Seminar III: Media & Culture generated wide-ranging reflection on media, racialization, and reality-making. The figure of the African and the Muslim, separately and overlapping, have gained renewed use-value in sustaining structural racism—for example, with Clinton's "super predator," the unprecedented growth of the carceral state, Obama's birth certificate and accusations that he was Muslim, Trump's Muslim Ban, and an endless War on Terror at a cost of $8 trillion so far. Furthermore, in our current moment, with war crimes in Sudan and genocide in Palestine, the reality-making and reality-inverting roles of the media have perhaps never been as pressing. Our focus on media culture speaks to the urgency of our political moment and to the long and global histories that illuminate dynamics that define the present.
Seminar III: Media & Culture
Keynote Speaker, Seminar III: Media & Culture
Kayla Renée Wheeler is an Assistant Professor of Critical Ethnic Studies and Theology and the Africana Studies Program Director at Xavier University in Cincinnati, Ohio. Dr. Wheeler is an expert in Black Islam, Islamic bioethics, and digital religion. Currently, she is writing a book entitled, Fashioning Black Islam, which provides a history of Black Muslim fashion in the United States from the 1930s to the present. She is the author of the digital humanities project, Mapping Malcolm, which explores Malcolm X's life in Boston from the 1940s to 1950s. Dr. Wheeler is also the curator of the award- winning Black Islam Syllabus.
Keynote Speaker, Seminar III: Media & Culture
Zaheer Ali is the inaugural executive director of the Hutchins Institute for Social Justice at The Lawrenceville School, a secondary education initiative advancing social justice teaching and practice through scholarship, programming, and experiential learning. In addition, he is an executive producer of “American Muslims: A History Revealed,” a documentary series for PBS Digital exploring important episodes of American Muslim history; and is the creator and curator of the Prince Syllabus, which explores the life and work of musical artist Prince as a catalyst for social change. He brings to his work more than two decades of experience leading nationally recognized and award-winning public history and cultural heritage initiatives, including Columbia University's Malcolm X Project and the Center for Brooklyn History's Muslims in Brooklyn. He is a Pillars Fund Muslim Narrative Change Fellow, and is a 2020 recipient of the Open Society Foundation's Soros Equality Fellowship for his work on leveraging the power of storytelling and listening for social change.
Panelist, Seminar III: Media & Culture
Rebecca Hankins is a professor in the Department of Global Languages and Cultures in the College of Arts and Sciences. She has been at Texas A&M University since 2003. She researches and teaches courses in Africana and Religious Studies.
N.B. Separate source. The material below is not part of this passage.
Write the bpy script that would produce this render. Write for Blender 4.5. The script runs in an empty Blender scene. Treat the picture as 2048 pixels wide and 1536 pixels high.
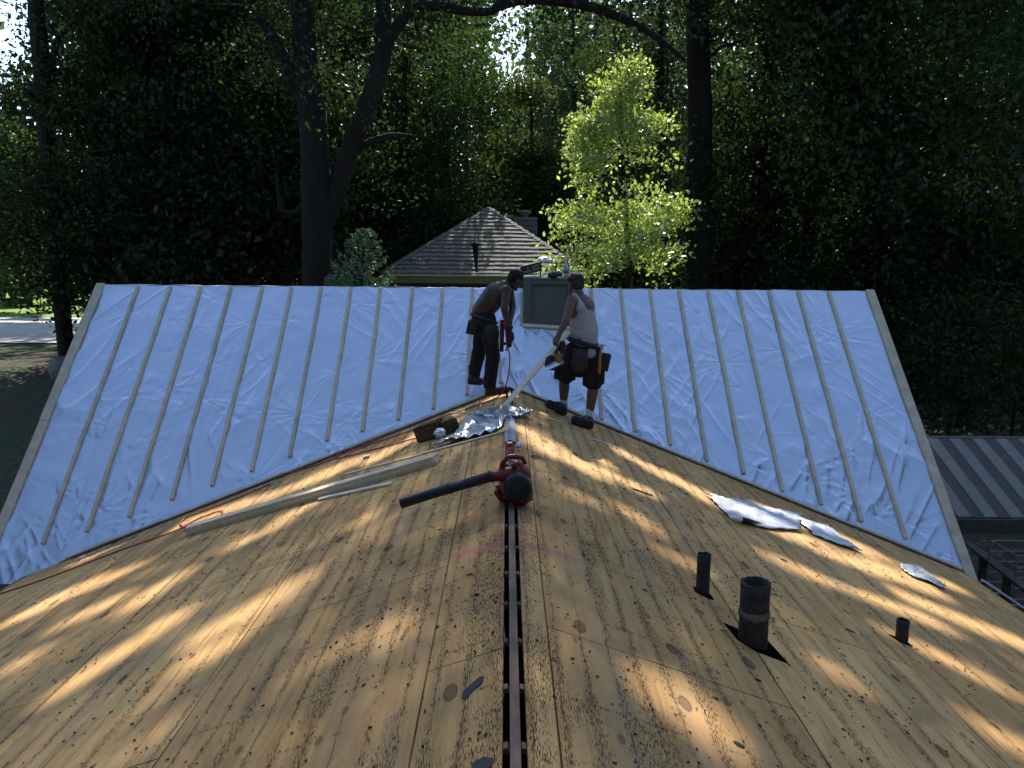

In December of 2016, U. S. President Barack Hussein Obama appointed her to the National Historical Publications and Records Commission (NHPRC) of the National Archives and Records Commission, 2016-2020. She has a substantial publication portfolio of peer-reviewed works and has presented nationally and internationally, including a recent presentation in Doha, Qatar.
Panelist, Seminar III: Media & Culture
Sylvia Chan-Malik is Associate Professor in the Departments of American and Women's, Gender, and Sexuality Studies at Rutgers-New Brunswick, as well as Chair of American Studies and Affiliate Faculty in the Department of Religion. She is the author of Being Muslim: A Cultural History of Women of Color in American Islam (NYU Press, 2018) and the forthcoming A Part of Islam: A Journey through Muslim America (Penguin/Riverhead Books), a history of Islam in the United States from the 15thcentury to present for general audiences.
Panelist, Seminar III: Media & Culture
Prof. Edward E. Curtis IV is the William M. and Gail M. Plater Chair of the Liberal Arts and Director of Arabic and Islamic Studies Program at Indiana University, Indianapolis.
He is the author or editor of 15 books, including The Call of Bilal: Islam in the African
Diaspora, and co-founder of the Journal of Africana Religions.
Panelist, Seminar III: Media & Culture
Kam Copeland (he/him) is an Assistant Professor in the Department of African American and African Studies at The Ohio State University. He was a 2023-2024 Post- Doctoral Fellow at the James Weldon Johnson Institute for the Study of Race and Difference at Emory University and the 2022-2023 Dissertation Fellow in the African and African Diaspora Studies Program at Boston College. His research and teaching broadly focuses on Black studies, film history and theory, critical Muslim studies, and Black radical southern studies. His work explores how Black Muslim communities have critically engaged the moving image, contributed to theoretical discourses on Black media, and actively used the cinematic to artistically express visions for liberation. Currently, he is working on a book project titled, “Muhammad Gazes: Islam, Blackness, and Resistance Cinema in the United States, 1959-2000,” which is a representational history that explores how Black Muslims have used accessible forms of film technology—such as home video, public access television, public affairs television, and independent film—to challenge dominant representations of Black Muslimness in the U.S. media.